Speaking of science, one of the more dissatisfying artifacts of this year's festival was a recurring and derogatory opinion of the natural arts. More than once a presenter, artist, or audience member aired a statement or question that used science or scientists as an analog for a lack of creativity. While I'm not a scientist (scientists ask "Why?", engineers ask "How?"), I have to say this position reflects a complete lack of understanding of the role of science in the world. Science, by definition, is the search for and communication of the broad truths of the universe. Poets use letters. Scientists use numbers. The rest - mostly - is parallel.

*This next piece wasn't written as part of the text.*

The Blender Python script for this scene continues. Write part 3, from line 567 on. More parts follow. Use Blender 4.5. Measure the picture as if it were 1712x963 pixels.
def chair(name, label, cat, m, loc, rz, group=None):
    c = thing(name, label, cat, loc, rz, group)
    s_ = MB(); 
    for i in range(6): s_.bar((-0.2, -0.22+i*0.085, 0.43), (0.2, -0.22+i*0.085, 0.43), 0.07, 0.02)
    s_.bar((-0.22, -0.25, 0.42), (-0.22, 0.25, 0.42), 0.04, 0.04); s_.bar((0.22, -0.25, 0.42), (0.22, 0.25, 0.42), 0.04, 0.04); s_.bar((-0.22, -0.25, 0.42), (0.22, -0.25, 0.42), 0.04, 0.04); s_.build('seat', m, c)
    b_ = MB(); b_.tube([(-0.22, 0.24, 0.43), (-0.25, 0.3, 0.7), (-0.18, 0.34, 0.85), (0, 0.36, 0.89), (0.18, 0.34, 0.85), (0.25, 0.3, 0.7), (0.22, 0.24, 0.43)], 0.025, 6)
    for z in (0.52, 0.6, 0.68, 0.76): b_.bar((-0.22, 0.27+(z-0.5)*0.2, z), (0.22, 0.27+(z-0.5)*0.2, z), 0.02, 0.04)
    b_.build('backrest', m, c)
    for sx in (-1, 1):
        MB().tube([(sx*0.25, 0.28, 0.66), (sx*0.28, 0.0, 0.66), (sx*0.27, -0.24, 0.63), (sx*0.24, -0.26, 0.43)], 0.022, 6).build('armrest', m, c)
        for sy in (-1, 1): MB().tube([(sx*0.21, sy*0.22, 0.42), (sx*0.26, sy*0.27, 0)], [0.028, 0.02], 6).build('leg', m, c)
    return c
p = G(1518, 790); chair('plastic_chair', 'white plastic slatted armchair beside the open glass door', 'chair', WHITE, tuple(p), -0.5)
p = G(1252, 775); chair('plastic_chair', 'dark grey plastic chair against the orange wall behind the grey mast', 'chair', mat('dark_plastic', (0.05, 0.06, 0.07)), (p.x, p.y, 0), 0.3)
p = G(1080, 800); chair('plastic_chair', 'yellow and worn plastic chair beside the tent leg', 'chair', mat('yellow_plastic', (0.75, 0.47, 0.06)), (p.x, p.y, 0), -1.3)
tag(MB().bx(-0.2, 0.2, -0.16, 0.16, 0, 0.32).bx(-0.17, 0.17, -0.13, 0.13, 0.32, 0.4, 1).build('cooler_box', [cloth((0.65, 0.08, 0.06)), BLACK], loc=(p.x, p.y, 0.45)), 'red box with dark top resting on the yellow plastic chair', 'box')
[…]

On a related topic, I've also been mulling my reaction to the response I got - in the "Poetry and Invention" workshop - to my query about whether technology enabled poetic or literary experimentation in a way that provided the reader more "entry points" (read: ways to engage) into a poem. The response of the panelists ranged from dismissal to bemusement; Forrest Gander offered a pretty extensive list of things going on at Brown on this front, but terminated his list with a "but that's not what I'm looking for in a poem". Maybe I didn't ask the question properly, but it seems to me that was the whole point of my question, if not of the workshop itself. Invention isn't what you're looking for, it's what surprises you in its own creation. It's the solution to a problem you didn't know you had. The US Patent Office requires an invention be "novel" and "non-obvious". If the poem were what you were looking for, it - by definition - would not be an invention.
Perhaps I'm taking the response too personally, it being my question and me being a technologist and all, but I went to that workshop expecting - from its title and panelists - to find openness to more things than just form and political expression. I guess I didn't ask the right question. But I just may complete and send the letter I've started to Jim Haba, the organizer of the Dodge Poetry Festival, with suggestions for a Poetry and Science subtheme for 2010. Or maybe I'll keep the letter to myself and find a way to stage such a presentation somewhere else.
OK, now. My spleen feels lighter. Back to the book pile.